Work to be completed: Look through the material and tally each line bearing the word "part". Give only the total.

Supplied material:
** BEGIN **

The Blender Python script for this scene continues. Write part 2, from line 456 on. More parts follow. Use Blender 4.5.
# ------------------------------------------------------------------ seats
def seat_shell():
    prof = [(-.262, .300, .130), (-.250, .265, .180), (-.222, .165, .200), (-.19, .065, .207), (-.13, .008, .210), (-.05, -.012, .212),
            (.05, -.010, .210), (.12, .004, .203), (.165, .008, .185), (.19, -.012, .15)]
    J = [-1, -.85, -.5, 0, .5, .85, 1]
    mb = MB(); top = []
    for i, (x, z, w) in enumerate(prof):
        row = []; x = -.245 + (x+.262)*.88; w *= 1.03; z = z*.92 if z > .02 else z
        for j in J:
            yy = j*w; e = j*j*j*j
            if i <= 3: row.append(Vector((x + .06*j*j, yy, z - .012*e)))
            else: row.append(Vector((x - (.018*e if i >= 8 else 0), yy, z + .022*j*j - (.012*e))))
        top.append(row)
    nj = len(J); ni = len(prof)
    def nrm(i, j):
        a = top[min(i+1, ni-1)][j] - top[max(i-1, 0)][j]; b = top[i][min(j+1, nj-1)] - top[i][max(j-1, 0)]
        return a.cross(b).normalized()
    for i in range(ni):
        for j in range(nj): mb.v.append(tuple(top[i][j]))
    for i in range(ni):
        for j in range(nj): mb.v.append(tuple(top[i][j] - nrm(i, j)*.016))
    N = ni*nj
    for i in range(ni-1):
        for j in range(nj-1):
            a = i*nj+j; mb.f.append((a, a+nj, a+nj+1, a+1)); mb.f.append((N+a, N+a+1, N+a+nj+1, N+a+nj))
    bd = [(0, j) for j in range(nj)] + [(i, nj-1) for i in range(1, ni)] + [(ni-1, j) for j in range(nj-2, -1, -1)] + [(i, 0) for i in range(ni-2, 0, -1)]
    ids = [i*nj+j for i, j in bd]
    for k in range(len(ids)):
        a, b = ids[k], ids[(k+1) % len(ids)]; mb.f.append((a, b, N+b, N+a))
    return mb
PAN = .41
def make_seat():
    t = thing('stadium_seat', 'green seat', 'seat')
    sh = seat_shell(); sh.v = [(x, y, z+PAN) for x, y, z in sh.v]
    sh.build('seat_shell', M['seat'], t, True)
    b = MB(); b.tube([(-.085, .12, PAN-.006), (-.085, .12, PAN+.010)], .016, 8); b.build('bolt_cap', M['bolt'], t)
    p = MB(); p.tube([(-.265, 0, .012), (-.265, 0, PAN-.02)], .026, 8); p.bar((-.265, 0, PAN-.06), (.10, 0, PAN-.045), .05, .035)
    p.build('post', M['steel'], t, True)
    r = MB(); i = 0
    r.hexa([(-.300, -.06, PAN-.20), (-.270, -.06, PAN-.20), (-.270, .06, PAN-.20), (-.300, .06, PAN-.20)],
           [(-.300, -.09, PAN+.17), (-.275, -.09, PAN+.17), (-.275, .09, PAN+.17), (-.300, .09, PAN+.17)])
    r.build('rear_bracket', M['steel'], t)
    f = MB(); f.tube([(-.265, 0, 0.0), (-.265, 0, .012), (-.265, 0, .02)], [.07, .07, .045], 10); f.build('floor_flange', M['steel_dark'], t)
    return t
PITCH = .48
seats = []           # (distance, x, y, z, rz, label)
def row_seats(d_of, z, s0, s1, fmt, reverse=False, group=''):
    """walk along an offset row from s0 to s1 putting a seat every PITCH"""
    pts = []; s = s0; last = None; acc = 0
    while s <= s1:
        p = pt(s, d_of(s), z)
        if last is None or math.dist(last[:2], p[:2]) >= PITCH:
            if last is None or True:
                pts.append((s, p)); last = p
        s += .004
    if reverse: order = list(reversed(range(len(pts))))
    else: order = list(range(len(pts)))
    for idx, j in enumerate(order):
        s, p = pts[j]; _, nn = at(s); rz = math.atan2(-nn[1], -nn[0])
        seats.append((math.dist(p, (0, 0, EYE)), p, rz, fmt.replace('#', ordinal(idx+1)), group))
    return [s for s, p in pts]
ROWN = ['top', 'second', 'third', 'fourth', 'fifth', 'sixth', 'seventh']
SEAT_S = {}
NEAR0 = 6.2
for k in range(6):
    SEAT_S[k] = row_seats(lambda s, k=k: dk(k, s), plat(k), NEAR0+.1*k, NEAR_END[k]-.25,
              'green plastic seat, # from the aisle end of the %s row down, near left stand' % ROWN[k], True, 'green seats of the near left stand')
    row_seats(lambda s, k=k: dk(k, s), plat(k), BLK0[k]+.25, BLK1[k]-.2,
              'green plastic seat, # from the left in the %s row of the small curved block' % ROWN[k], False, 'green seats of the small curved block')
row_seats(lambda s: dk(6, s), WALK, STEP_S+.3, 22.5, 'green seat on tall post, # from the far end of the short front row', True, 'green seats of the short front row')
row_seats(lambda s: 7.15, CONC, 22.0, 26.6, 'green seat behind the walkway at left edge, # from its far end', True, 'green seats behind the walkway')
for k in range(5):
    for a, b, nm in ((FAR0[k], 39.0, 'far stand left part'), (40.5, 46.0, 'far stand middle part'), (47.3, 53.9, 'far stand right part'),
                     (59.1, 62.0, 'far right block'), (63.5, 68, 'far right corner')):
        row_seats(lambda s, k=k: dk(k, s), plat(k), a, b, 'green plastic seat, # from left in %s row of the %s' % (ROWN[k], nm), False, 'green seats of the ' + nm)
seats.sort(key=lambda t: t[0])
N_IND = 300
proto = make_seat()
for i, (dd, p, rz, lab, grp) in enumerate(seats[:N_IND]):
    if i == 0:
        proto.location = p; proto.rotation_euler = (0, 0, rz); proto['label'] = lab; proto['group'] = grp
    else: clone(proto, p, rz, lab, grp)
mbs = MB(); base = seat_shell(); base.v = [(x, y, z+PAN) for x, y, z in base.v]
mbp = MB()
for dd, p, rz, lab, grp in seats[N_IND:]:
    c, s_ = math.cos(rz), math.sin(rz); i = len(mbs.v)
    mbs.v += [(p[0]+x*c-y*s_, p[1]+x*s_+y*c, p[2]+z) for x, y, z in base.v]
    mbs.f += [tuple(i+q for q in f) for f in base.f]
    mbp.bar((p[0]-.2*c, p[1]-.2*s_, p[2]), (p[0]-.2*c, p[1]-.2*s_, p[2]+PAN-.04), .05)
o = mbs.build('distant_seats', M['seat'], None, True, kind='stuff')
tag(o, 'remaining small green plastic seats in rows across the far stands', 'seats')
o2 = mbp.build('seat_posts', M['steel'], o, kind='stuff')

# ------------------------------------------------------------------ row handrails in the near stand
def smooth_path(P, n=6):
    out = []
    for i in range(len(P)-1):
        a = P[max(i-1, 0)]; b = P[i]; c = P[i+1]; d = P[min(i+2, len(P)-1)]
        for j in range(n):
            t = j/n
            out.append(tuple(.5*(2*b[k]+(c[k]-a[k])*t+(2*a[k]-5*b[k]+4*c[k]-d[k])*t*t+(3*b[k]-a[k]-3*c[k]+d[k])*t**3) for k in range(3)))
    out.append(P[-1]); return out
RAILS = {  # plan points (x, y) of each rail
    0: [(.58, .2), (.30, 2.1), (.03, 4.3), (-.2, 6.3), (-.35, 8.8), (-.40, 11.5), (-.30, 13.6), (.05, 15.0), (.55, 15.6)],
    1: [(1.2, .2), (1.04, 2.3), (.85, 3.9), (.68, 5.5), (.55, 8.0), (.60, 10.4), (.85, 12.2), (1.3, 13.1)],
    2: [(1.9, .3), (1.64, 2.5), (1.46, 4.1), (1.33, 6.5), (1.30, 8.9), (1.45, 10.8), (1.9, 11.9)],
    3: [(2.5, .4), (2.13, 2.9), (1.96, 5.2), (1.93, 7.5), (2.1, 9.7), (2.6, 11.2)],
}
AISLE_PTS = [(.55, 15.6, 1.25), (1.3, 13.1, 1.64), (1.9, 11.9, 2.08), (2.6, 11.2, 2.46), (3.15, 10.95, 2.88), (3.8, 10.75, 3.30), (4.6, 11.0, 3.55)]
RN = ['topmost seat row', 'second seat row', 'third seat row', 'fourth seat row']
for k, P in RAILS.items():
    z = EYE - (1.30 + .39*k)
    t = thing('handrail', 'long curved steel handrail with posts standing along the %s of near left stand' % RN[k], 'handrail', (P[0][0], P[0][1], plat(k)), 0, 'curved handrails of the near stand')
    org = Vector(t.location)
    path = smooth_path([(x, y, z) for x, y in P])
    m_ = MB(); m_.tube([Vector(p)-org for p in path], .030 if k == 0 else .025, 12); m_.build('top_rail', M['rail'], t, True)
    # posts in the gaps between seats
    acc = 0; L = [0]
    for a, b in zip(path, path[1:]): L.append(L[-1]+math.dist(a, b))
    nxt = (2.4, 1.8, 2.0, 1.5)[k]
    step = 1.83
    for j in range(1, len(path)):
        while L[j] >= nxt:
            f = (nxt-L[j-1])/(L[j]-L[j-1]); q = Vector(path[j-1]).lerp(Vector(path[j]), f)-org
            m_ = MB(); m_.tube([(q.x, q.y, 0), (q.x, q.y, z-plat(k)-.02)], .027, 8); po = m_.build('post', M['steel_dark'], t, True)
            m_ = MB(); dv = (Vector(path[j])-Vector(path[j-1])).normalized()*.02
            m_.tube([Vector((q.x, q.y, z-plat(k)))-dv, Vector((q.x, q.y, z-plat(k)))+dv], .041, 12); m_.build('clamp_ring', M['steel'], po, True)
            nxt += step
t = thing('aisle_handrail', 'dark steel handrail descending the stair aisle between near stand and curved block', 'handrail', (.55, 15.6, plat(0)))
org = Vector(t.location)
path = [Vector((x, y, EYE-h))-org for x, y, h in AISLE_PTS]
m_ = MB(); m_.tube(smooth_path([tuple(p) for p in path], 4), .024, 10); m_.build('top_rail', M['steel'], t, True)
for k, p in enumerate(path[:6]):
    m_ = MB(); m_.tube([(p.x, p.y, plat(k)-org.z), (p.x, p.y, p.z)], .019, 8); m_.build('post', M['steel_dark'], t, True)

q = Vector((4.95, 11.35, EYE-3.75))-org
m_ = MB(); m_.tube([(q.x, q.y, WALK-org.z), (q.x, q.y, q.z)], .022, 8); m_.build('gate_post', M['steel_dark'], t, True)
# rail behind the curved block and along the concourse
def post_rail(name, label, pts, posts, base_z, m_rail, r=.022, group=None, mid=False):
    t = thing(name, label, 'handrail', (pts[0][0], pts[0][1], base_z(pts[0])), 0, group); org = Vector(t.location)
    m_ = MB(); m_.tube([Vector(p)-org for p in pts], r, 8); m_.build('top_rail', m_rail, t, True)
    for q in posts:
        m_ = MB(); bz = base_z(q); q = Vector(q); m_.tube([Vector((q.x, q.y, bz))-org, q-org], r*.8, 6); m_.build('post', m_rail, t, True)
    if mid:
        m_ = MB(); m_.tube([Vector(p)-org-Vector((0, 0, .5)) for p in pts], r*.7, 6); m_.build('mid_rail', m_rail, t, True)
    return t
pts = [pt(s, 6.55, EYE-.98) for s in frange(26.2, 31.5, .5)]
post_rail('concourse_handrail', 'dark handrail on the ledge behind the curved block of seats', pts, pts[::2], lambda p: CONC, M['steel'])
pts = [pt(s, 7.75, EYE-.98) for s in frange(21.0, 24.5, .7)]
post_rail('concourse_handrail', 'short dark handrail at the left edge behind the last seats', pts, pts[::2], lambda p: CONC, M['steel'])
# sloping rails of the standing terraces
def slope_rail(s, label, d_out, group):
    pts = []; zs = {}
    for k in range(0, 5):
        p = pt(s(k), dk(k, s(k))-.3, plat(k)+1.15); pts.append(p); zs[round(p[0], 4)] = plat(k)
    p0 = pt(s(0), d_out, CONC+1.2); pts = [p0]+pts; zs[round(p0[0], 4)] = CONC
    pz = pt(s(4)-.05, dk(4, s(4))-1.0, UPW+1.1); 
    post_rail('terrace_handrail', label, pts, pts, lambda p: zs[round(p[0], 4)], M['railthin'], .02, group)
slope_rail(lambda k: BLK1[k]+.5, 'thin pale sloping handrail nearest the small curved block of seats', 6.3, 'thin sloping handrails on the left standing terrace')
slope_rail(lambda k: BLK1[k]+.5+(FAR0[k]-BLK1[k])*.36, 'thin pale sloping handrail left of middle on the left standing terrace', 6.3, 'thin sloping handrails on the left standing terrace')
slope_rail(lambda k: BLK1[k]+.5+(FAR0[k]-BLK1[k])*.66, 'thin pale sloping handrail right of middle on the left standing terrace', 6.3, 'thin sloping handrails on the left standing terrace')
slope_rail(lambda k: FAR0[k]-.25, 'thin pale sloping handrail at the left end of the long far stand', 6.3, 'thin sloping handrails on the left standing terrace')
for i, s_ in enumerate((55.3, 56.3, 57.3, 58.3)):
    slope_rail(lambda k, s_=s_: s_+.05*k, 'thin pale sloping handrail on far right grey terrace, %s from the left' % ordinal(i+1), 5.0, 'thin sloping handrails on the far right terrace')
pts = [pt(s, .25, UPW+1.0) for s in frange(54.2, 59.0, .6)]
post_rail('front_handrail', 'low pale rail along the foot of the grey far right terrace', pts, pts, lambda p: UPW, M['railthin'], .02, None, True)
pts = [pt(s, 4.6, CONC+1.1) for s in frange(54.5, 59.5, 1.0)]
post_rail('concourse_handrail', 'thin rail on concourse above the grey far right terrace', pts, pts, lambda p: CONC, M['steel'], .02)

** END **

Right answer: 2